— start Data segment —

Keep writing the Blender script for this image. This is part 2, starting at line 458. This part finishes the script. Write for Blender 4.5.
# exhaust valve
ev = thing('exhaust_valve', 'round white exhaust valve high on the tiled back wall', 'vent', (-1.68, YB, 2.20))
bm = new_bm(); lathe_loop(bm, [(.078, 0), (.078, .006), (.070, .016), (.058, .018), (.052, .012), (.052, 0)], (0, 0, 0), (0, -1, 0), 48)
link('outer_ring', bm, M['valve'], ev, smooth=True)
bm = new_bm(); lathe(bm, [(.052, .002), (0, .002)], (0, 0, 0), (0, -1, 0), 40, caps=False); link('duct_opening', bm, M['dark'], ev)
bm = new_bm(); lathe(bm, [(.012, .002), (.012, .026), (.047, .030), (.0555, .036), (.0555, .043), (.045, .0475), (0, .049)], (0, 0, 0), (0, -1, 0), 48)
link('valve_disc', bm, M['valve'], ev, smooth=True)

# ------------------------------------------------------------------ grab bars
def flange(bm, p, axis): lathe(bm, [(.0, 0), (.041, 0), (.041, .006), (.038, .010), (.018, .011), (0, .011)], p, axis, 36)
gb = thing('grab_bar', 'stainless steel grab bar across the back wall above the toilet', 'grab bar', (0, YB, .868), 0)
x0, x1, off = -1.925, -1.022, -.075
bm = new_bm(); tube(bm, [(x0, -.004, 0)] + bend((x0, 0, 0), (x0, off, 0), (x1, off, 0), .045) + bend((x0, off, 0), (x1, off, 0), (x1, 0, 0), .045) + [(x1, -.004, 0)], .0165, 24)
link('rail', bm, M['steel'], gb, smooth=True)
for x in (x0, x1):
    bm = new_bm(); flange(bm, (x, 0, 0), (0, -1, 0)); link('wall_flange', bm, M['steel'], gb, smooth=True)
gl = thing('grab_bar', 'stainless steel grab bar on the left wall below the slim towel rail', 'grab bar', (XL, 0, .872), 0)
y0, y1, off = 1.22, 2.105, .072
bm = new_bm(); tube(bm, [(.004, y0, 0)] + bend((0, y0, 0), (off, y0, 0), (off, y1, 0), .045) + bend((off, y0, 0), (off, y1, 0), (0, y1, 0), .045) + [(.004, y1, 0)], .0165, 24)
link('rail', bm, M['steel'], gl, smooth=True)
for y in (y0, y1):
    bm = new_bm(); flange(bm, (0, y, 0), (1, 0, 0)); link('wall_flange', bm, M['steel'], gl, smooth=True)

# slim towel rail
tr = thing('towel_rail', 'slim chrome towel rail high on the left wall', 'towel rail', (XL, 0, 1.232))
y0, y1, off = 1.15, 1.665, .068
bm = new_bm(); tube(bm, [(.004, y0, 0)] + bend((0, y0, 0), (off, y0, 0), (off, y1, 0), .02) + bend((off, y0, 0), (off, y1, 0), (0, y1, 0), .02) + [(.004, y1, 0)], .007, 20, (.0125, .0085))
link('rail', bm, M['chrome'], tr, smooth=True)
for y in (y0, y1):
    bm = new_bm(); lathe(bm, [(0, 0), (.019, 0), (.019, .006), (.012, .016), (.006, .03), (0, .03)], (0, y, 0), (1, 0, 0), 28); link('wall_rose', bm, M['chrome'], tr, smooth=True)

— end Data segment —

Problem to work on: Quote the data above in full, changing nothing.

Complete output:
Keep writing the Blender script for this image. This is part 2, starting at line 458. This part finishes the script. Write for Blender 4.5.
# exhaust valve
ev = thing('exhaust_valve', 'round white exhaust valve high on the tiled back wall', 'vent', (-1.68, YB, 2.20))
bm = new_bm(); lathe_loop(bm, [(.078, 0), (.078, .006), (.070, .016), (.058, .018), (.052, .012), (.052, 0)], (0, 0, 0), (0, -1, 0), 48)
link('outer_ring', bm, M['valve'], ev, smooth=True)
bm = new_bm(); lathe(bm, [(.052, .002), (0, .002)], (0, 0, 0), (0, -1, 0), 40, caps=False); link('duct_opening', bm, M['dark'], ev)
bm = new_bm(); lathe(bm, [(.012, .002), (.012, .026), (.047, .030), (.0555, .036), (.0555, .043), (.045, .0475), (0, .049)], (0, 0, 0), (0, -1, 0), 48)
link('valve_disc', bm, M['valve'], ev, smooth=True)

# ------------------------------------------------------------------ grab bars
def flange(bm, p, axis): lathe(bm, [(.0, 0), (.041, 0), (.041, .006), (.038, .010), (.018, .011), (0, .011)], p, axis, 36)
gb = thing('grab_bar', 'stainless steel grab bar across the back wall above the toilet', 'grab bar', (0, YB, .868), 0)
x0, x1, off = -1.925, -1.022, -.075
bm = new_bm(); tube(bm, [(x0, -.004, 0)] + bend((x0, 0, 0), (x0, off, 0), (x1, off, 0), .045) + bend((x0, off, 0), (x1, off, 0), (x1, 0, 0), .045) + [(x1, -.004, 0)], .0165, 24)
link('rail', bm, M['steel'], gb, smooth=True)
for x in (x0, x1):
    bm = new_bm(); flange(bm, (x, 0, 0), (0, -1, 0)); link('wall_flange', bm, M['steel'], gb, smooth=True)
gl = thing('grab_bar', 'stainless steel grab bar on the left wall below the slim towel rail', 'grab bar', (XL, 0, .872), 0)
y0, y1, off = 1.22, 2.105, .072
bm = new_bm(); tube(bm, [(.004, y0, 0)] + bend((0, y0, 0), (off, y0, 0), (off, y1, 0), .045) + bend((off, y0, 0), (off, y1, 0), (0, y1, 0), .045) + [(.004, y1, 0)], .0165, 24)
link('rail', bm, M['steel'], gl, smooth=True)
for y in (y0, y1):
    bm = new_bm(); flange(bm, (0, y, 0), (1, 0, 0)); link('wall_flange', bm, M['steel'], gl, smooth=True)

# slim towel rail
tr = thing('towel_rail', 'slim chrome towel rail high on the left wall', 'towel rail', (XL, 0, 1.232))
y0, y1, off = 1.15, 1.665, .068
bm = new_bm(); tube(bm, [(.004, y0, 0)] + bend((0, y0, 0), (off, y0, 0), (off, y1, 0), .02) + bend((off, y0, 0), (off, y1, 0), (0, y1, 0), .02) + [(.004, y1, 0)], .007, 20, (.0125, .0085))
link('rail', bm, M['chrome'], tr, smooth=True)
for y in (y0, y1):
    bm = new_bm(); lathe(bm, [(0, 0), (.019, 0), (.019, .006), (.012, .016), (.006, .03), (0, .03)], (0, y, 0), (1, 0, 0), 28); link('wall_rose', bm, M['chrome'], tr, smooth=True)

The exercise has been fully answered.